Poésie, va, je ne te hais point

Daniel VANDER GUCHT, Pourquoi je n’écris plus de poésie, dessins de Xavier Noiret-Thomé, Lettre volée, 2019, 78 p., 19 €, ISBN : 978-2-87317-528-3 ; Sous influence, aquarelles de Damien De Lepeleire, Lettre volée, 2019, 176 p., 25 €, ISBN : 978-2873175290

Pourquoi je n’écris plus de poésie repose sur un double mouvement, une aspiration romantique à une poésie oraculaire lors de l’adolescence et une déconstruction rock de la posture du poète-mage. Rythmés par les dessins sauvages de Xavier Noiret-Thomé, les textes sont taillés comme des chants, des uppercuts rock’n roll innervés par l’absurde. Écriture automatique, cut-ups burroughiens concourent à mettre en œuvre un surréalisme du quotidien. Ce n’est qu’à la fin du recueil que nous apprenons qu’à l’exception des quatre derniers textes composés récemment, l’ensemble a été rédigé par Daniel Vander Gucht à l’adolescence. En son essence, davantage que les autres arts, la poésie est tiraillée entre la postulation de sa mission et le renoncement à elle-même, écartelée entre l’absolu de sa visée et le hara-kiri. L’exhumation de textes écrits dès l’âge de quinze ans s’assortit à un abandon ultérieur de la poésie. La percutance dans l’auscultation des signes, le parfum de ballade rock, la radiographie du « zoo humain », d’un monde qui dérape donnent la tonalité du recueil.

Très tôt j’ai écrit de la poésie
Comme pour entrer à reculons dans la vie
Puis me suis tu sans déplaisir
Pour jacasser à loisir 

L’aventure du verbe s’inscrit dans une quête d’étourdissement, d’éblouissement.
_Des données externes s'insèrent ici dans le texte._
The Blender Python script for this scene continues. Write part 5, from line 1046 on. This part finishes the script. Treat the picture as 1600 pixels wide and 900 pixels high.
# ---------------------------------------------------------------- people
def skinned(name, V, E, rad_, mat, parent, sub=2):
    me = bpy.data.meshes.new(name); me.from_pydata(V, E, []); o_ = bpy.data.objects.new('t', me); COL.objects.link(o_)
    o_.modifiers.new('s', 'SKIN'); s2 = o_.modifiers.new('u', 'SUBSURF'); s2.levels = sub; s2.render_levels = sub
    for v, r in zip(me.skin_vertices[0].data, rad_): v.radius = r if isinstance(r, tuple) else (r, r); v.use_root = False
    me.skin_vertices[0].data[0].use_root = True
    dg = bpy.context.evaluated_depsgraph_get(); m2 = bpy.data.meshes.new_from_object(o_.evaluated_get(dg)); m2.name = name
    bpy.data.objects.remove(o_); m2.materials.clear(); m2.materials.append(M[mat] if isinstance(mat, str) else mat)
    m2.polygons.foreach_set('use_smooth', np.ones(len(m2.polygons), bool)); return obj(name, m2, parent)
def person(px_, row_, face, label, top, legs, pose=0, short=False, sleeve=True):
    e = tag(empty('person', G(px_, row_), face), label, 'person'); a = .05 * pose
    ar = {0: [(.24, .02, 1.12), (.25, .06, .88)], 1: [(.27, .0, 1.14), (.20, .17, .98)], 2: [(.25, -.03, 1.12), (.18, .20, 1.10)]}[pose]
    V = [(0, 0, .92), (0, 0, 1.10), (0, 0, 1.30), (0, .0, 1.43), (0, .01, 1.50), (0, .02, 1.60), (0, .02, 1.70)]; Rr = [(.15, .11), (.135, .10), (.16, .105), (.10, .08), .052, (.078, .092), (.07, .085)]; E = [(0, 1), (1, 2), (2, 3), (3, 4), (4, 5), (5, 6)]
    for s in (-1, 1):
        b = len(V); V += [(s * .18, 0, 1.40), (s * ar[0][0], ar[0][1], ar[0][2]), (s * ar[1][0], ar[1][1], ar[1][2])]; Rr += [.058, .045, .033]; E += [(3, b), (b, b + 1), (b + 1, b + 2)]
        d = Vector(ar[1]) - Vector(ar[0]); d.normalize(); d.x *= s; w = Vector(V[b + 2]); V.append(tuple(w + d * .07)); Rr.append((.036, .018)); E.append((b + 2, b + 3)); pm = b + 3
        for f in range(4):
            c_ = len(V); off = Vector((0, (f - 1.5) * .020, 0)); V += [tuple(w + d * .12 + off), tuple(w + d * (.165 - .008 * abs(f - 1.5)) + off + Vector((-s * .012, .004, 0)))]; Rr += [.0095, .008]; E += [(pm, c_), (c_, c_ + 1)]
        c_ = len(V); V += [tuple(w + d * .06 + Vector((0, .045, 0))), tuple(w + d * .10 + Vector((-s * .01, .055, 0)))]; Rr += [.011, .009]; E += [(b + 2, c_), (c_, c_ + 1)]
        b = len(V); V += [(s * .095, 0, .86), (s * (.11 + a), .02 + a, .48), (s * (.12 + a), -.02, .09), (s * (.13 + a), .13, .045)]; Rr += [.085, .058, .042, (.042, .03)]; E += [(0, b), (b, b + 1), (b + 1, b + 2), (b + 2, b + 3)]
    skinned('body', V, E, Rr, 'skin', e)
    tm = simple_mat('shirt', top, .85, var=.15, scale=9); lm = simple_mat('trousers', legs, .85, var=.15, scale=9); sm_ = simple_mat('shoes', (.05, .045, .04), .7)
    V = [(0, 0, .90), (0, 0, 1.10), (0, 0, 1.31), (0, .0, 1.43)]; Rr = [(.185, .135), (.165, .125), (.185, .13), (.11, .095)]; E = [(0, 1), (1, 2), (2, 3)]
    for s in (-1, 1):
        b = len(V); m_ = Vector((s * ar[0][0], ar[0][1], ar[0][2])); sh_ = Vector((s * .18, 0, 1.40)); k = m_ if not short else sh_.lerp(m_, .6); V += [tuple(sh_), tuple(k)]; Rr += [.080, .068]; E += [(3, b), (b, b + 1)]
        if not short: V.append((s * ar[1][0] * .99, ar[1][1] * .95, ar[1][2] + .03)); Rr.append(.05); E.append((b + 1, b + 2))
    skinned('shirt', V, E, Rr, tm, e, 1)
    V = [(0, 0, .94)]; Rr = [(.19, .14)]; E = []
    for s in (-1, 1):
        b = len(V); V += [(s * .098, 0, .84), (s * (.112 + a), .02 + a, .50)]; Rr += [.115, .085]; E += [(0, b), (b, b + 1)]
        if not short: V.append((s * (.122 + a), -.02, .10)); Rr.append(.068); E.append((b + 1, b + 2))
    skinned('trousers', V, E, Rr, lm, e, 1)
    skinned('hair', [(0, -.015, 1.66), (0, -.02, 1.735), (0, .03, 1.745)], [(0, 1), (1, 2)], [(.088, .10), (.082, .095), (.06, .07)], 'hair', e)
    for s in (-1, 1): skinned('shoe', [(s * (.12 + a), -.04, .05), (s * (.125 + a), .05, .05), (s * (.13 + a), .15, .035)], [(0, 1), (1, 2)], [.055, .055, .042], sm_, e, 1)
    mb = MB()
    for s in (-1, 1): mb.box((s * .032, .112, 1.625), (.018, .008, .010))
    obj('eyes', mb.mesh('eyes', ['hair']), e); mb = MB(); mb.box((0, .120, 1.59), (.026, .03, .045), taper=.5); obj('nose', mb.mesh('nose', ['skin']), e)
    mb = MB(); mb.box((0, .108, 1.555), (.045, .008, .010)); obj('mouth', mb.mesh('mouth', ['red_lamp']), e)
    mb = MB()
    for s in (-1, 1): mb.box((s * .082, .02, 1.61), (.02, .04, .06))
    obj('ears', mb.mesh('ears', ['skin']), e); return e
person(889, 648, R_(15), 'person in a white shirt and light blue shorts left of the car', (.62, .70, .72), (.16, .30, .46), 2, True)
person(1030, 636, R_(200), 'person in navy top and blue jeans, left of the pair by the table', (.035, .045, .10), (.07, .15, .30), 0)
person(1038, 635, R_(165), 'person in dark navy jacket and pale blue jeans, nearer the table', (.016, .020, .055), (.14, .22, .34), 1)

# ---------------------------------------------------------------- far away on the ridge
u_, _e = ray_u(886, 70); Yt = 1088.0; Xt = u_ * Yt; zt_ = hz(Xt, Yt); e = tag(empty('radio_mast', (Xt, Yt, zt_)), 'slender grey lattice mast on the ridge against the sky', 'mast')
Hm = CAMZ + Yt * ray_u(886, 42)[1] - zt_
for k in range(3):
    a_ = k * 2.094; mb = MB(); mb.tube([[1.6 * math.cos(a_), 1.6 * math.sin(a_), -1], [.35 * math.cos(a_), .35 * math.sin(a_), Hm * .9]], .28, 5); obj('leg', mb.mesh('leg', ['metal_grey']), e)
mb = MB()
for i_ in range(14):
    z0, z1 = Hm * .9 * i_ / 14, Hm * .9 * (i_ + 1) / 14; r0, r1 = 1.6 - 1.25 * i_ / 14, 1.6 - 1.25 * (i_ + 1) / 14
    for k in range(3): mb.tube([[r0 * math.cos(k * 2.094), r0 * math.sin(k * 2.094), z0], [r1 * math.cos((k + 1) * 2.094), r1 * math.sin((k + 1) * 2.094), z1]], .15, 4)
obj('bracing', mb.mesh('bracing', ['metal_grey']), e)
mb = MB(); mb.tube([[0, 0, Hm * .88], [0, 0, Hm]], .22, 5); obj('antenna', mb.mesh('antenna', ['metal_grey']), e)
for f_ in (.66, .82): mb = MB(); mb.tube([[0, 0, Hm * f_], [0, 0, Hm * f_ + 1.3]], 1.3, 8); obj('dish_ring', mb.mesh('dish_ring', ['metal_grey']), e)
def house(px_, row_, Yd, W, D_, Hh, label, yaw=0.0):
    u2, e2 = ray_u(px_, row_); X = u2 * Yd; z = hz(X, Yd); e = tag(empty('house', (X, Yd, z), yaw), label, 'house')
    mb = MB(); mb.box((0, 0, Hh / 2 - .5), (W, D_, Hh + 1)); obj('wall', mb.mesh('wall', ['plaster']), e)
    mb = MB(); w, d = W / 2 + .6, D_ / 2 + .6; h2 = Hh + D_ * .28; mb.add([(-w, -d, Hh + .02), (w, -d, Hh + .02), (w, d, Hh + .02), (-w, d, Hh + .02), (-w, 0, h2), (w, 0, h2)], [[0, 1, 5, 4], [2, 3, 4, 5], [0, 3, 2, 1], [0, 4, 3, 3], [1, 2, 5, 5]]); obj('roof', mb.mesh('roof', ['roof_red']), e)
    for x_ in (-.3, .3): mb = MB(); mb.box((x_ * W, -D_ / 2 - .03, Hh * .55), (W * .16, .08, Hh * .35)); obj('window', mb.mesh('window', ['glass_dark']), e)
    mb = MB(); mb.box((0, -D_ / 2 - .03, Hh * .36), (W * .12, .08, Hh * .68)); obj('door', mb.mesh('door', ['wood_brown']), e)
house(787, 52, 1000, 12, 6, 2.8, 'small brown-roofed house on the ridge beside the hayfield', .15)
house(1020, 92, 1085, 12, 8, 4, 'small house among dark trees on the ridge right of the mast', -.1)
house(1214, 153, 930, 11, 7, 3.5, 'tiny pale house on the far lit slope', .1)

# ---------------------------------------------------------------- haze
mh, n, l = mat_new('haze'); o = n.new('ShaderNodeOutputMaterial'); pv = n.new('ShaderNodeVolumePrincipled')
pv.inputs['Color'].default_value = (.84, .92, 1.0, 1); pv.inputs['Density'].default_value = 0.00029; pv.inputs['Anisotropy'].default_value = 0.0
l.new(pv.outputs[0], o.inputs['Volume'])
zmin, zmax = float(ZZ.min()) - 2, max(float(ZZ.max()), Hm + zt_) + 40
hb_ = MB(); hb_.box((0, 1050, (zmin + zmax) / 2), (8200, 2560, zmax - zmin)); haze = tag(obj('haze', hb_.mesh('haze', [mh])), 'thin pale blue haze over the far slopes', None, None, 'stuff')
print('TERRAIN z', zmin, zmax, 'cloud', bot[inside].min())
La poésie est vécue comme une amulette pour grimper dans un radeau à l’écart du train du monde. Si la poésie se voit louée, idéalisée, elle est également soumise à une entreprise de désacralisation. Si ses promesses brillent dans le cœur de l’adolescent, son front est tatoué d’un « No future ». Romantisme et punkitude, attrait pour « le monument aux mots » et méfiance, distance envers ses charmes de sirène vont de pair. Traverser les vapeurs du lyrisme, « la beauté d’une phrase qui roule » permettrait peut-être de gagner la vie là où la poésie s’en écarte ?

Traversée du vide sidéral
          Plus d’absolu prétendu
Au rancart l’innocence perdue
A mort la vertu rance
Alors peut-être
          La vie… 

Explicitée par certains titres (« Coney Island baby revisité », clin d’œil à l’album Coney Island Baby de Lou Reed), la facture métaphysique rock des textes annonce ce qui deviendra plus tard une des passions de Daniel Vander Gucht, sociologue, professeur à l’ULB, éditeur : l’écriture de chansons, dans une longue tradition qui va de Clément Marot, Aristide Bruant à Ferré, Brel, Barbara, Gainsbourg, Lavilliers, Damien Saez, Christine and the Queens… Accompagné d’aquarelles de Damien De Lepeleire, faisant suite à Robert, va te coucher (Lettre volée, 2019), le recueil Sous influence se compose de chansons dont certaines ont été mises en musique par André Goldberg. La poésie abandonnée il y a trente ans revient métamorphosée sous la forme de chansons. La musique des origines est celle du rythme, du souffle, du tempo, des sons nus et rauques avant de s’infléchir en concepts, en architecture et en formes rhétoriques. Un même fleuve, le Verbe, se fibre en divers affluents qui le nourrissent en retour.